> Recorded information
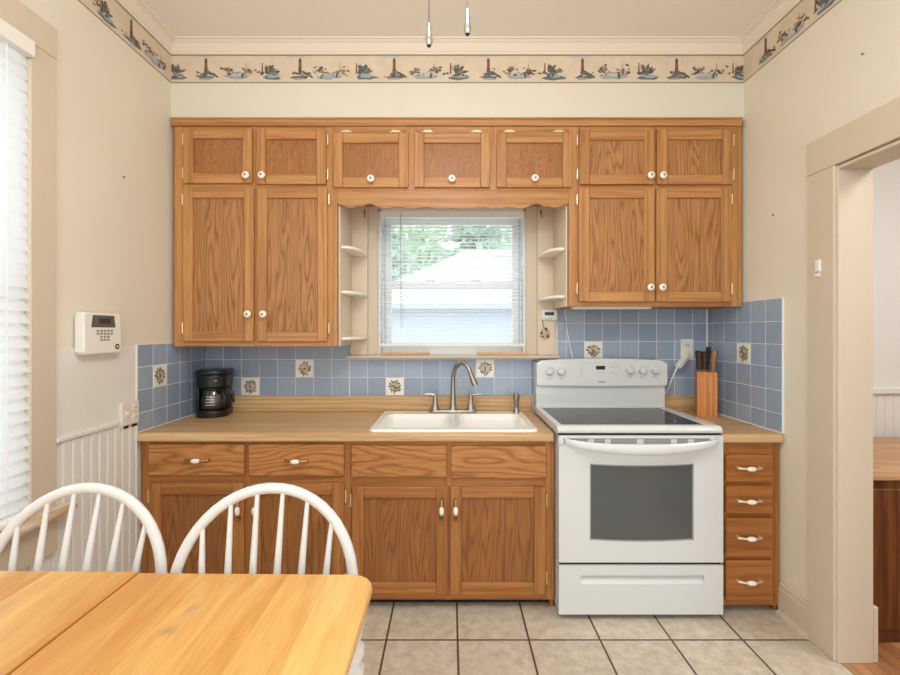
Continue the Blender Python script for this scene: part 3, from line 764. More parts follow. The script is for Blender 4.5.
upper_doors(cab, [(579.4, 655, 129.2, 184, 'v', 651.7, 174.6, 'L'), (657.3, 733.5, 128.8, 184.2, 'v', 664, 174.6, 'R'), (579.2, 654.8, 187.6, 301.6, 'v', 651.5, 287, 'L'), (656.8, 732, 187.6, 301.6, 'v', 663.3, 287, 'R')])
# ---- top moulding along all three
mb = MB()
mb.prism([(YF+0.020, ZT+0.0005), (YF-0.010, ZT+0.0005), (YF-0.013, ZT+0.008), (YF-0.013, ZT+0.030), (YF-0.020, ZT+0.034), (YF-0.020, ZT+0.0395), (YF+0.020, ZT+0.0395)], 'YZ', XL+0.012, XR-0.022)
solo(mb, 'cabinet_cornice', oak_h, 'long oak cornice strip along the tops of the wall cabinets', 'moulding')

# ---- corner shelves beside the window
def corner_shelf(side, zs, label):
    s = side
    if s < 0:
        xo, xi = X(337, YF)+0.0015, X(368, 2.69)-0.001; zbot = 1.252
    else:
        xo, xi = X(569, YF)-0.0015, X(537, 2.69)+0.001; zbot = H(306.5, YF)+0.002
    th = thing('corner_shelf', ((xo+xi)/2, 2.6, 1.19), label, 'shelf', 'corner shelves beside the window')
    yb0 = 2.682
    mb = MB(); mb.box(min(xo-0.012*0, xi), max(xo, xi), yb0, YB-0.010, 1.1908, zmid-0.002, 0.002)
    build(mb, 'back_panel', shelf_m, th)
    mb = MB(); mb.box(min(xo, xo-s*0.010), max(xo, xo-s*0.010), YF+0.024, yb0-0.0006, zbot, zmid-0.002, 0.0015)
    build(mb, 'side_panel', shelf_m, th)
    xin = xo-s*0.0105
    for z in zs:
        pl = [(xin, yb0-0.001)]
        rx, ry = abs(xi-xin), 0.262
        for k in range(17):
            a = PI/2*k/16
            ca, sa = math.cos(a)**0.75, math.sin(a)**0.75
            pl.append((xin-s*rx*ca, yb0-0.001-ry*sa))
        mb = MB(); mb.prism(pl, 'XY', z-0.016, z, bev=0.004)
        build(mb, 'shelf', shelf_white, th)
    return th
corner_shelf(-1, (1.80, 1.555, 1.302), 'whitewashed corner shelf left of the window with three rounded shelves')
corner_shelf(1, (1.79, 1.53), 'whitewashed corner shelf right of the window with two rounded shelves')

# ---- base cabinets
YC = 2.105; YBF = 2.135; YBD = YBF-0.019
def bx(px): return X(px, YBD)
def bz(py): return H(py, YBD)
def toe(cab, x0, x1, z1, mat):
    mb = MB(); mb.box(x0, x1, YBF+0.055, YBF+0.070, 0.0005, z1); build(mb, 'toe_kick', mat, cab)
def slab_drawer(cab, a, b, t, bt, mat, handle=True, hx=None, hy=None, hm=None, fix=None):
    mb = MB(); mb.box(bx(a), bx(b), YBD, YBD+0.019, bz(bt), bz(t), 0.005, seg=1)
    o = build(mb, 'drawer_front' if fix else 'drawer', mat, cab)
    if handle: pull(o, X(hx, YBD-0.022), YBD, H(hy, YBD-0.022), False, mats=hm)
    return o
zf = 0.046; ZBT = 0.8095
x0, x1 = XL+0.012, X(347, YBF)
cab = thing('base_cabinet', ((x0+x1)/2, 2.4, 0), 'oak base cabinet with two drawers and two doors behind the white chairs', 'cabinet', 'oak base cabinets under the long worktop')
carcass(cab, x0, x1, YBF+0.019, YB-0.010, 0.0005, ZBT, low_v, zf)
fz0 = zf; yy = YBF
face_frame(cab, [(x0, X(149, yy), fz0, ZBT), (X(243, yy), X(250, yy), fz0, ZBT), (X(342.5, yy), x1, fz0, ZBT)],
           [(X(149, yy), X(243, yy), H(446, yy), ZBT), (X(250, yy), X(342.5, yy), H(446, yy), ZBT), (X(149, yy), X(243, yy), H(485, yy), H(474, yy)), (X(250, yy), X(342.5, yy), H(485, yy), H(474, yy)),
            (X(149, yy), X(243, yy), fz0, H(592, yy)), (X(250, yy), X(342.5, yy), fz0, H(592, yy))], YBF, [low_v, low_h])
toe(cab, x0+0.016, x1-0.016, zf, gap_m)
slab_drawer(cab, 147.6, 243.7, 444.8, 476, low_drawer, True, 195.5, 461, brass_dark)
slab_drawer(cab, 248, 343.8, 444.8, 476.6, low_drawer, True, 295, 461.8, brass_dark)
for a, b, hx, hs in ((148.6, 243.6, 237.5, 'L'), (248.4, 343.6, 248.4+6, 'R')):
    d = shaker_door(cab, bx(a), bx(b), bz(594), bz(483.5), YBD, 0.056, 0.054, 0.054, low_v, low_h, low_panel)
    pull(d, X(hx, YBD-0.022), YBD, H(511, YBD-0.022), True, 0.045, brass_dark)
    for z in (bz(483.5)-0.065, bz(594)+0.065): hinge(d, bx(a)-0.007 if hs == 'L' else bx(b)+0.007, YBD+0.010, z, side=-1 if hs == 'L' else 1)
x0, x1 = X(347, YBF)+0.0006, 0.4995
cab = thing('base_cabinet', ((x0+x1)/2, 2.4, 0), 'oak sink base cabinet left of the white range, two doors under two blank fronts', 'cabinet', 'oak base cabinets under the long worktop')
mb = MB()
t = 0.016
mb.box(x0, x0+t, YBF+0.019, YB-0.010, 0.0005, ZBT); mb.box(x1-t, x1, YBF+0.019, YB-0.010, 0.0005, ZBT); mb.box(x0+t, x1-t, YBF+0.019, YB-0.010, zf, zf+t); mb.box(x0+t, x1-t, YB-0.016, YB-0.010, zf, ZBT)
build(mb, 'carcass', low_v, cab)
face_frame(cab, [(x0, X(351.8, yy), fz0, ZBT), (X(445.5, yy), X(452, yy), fz0, ZBT), (X(544.5, yy), x1, fz0, ZBT)],
           [(X(351.8, yy), X(445.5, yy), H(447, yy), ZBT), (X(452, yy), X(544.5, yy), H(447, yy), ZBT), (X(351.8, yy), X(445.5, yy), H(489, yy), H(475, yy)), (X(452, yy), X(544.5, yy), H(489, yy), H(475, yy)),
            (X(351.8, yy), X(445.5, yy), fz0, H(592.5, yy)), (X(452, yy), X(544.5, yy), fz0, H(592.5, yy))], YBF, [low_v, low_h])
toe(cab, x0+t, x1-t, zf, gap_m)
slab_drawer(cab, 350.6, 446.6, 446, 477.6, low_drawer, False, fix=1)
slab_drawer(cab, 450.6, 546.8, 446.3, 478.6, low_drawer, False, fix=1)
for a, b, hx, hs in ((351.8, 447.6, 441.6, 'L'), (450, 545.8, 455.6, 'R')):
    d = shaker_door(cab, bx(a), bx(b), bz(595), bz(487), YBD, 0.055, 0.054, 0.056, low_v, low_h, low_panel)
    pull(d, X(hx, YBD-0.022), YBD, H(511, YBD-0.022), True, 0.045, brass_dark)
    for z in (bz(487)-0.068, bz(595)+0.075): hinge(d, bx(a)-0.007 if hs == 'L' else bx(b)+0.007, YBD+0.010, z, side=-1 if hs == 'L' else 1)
# right drawer stack
YBF = 2.110; YBD = YBF-0.019; yy = YBF
x0, x1 = 1.270, XR-0.0105
cab = thing('drawer_cabinet', ((x0+x1)/2, 2.4, 0), 'narrow oak base cabinet of four drawers between the range and the right wall', 'cabinet')
zf2 = 0.034
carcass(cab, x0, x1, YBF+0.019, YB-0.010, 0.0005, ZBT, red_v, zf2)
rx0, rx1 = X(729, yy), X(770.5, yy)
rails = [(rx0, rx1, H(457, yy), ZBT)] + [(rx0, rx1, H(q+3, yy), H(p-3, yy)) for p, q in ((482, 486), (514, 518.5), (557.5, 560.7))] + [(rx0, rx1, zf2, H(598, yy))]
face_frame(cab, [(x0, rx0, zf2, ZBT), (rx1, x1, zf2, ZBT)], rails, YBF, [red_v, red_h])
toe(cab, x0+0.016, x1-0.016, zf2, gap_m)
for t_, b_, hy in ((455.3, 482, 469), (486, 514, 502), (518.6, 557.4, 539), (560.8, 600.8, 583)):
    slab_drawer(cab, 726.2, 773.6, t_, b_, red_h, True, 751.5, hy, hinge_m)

# ---- worktops
YC2 = 2.083
SX0, SX1, SY0, SY1 = X(368.3, 2.122), X(539, 2.122), 2.123, 2.625     # sink rim
mb = MB(); zt, zbn = ZCT, 0.8105
xl, xr = XL+0.0105, 0.4900
hx0, hx1, hy0, hy1 = SX0+0.022, SX1-0.022, SY0+0.020, SY1-0.020
for (a, b, c, d) in ((xl, hx0, hy0, YB-0.010), (hx1, xr, hy0, YB-0.010), (hx0, hx1, hy1, YB-0.010)):
    mb.box(a, b, c, d, zbn, zt)
nose = [(hy0, zbn), (YC+0.006, zbn), (YC+0.002, zbn+0.003), (YC, zbn+0.008), (YC, zt-0.014), (YC+0.004, zt-0.005), (YC+0.013, zt), (hy0, zt)]
mb.prism(nose, 'YZ', xl, xr)
w = thing('worktop', ((xl+xr)/2, 2.4, zbn), 'long wood-look laminate worktop holding the white sink', 'worktop')
build(mb, 'top', counter_m, w)
mb = MB(); mb.box(xl, xr, YB-0.030, YB-0.0098, zt+0.0004, TZ0-0.001, 0.003); build(mb, 'upstand', lip_m, w)
mb = MB()
xl2, xr2 = 1.2655, XR-0.0105
nose2 = [(YB-0.010, zbn), (YC2+0.006, zbn), (YC2+0.002, zbn+0.003), (YC2, zbn+0.008), (YC2, zt-0.014), (YC2+0.004, zt-0.005), (YC2+0.013, zt), (YB-0.010, zt)]
mb.prism(nose2, 'YZ', xl2, xr2)
w = thing('worktop', ((xl2+xr2)/2, 2.4, zbn), 'short wood-look laminate worktop right of the range, under the knife block', 'worktop')
build(mb, 'top', counter_m, w)
mb = MB(); mb.box(xl2, xr2, YB-0.030, YB-0.0098, zt+0.0004, TZ0-0.001, 0.003); build(mb, 'upstand', lip_m, w)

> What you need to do
Exactly as they appear, print the lines of the listing above from its first line through the line that contains "solo(mb, 'cabinet_cornice', oak_h, 'long", minus the pictures.

> Solution for this problem
Continue the Blender Python script for this scene: part 3, from line 764. More parts follow. The script is for Blender 4.5.
upper_doors(cab, [(579.4, 655, 129.2, 184, 'v', 651.7, 174.6, 'L'), (657.3, 733.5, 128.8, 184.2, 'v', 664, 174.6, 'R'), (579.2, 654.8, 187.6, 301.6, 'v', 651.5, 287, 'L'), (656.8, 732, 187.6, 301.6, 'v', 663.3, 287, 'R')])
# ---- top moulding along all three
mb = MB()
mb.prism([(YF+0.020, ZT+0.0005), (YF-0.010, ZT+0.0005), (YF-0.013, ZT+0.008), (YF-0.013, ZT+0.030), (YF-0.020, ZT+0.034), (YF-0.020, ZT+0.0395), (YF+0.020, ZT+0.0395)], 'YZ', XL+0.012, XR-0.022)
solo(mb, 'cabinet_cornice', oak_h, 'long oak cornice strip along the tops of the wall cabinets', 'moulding')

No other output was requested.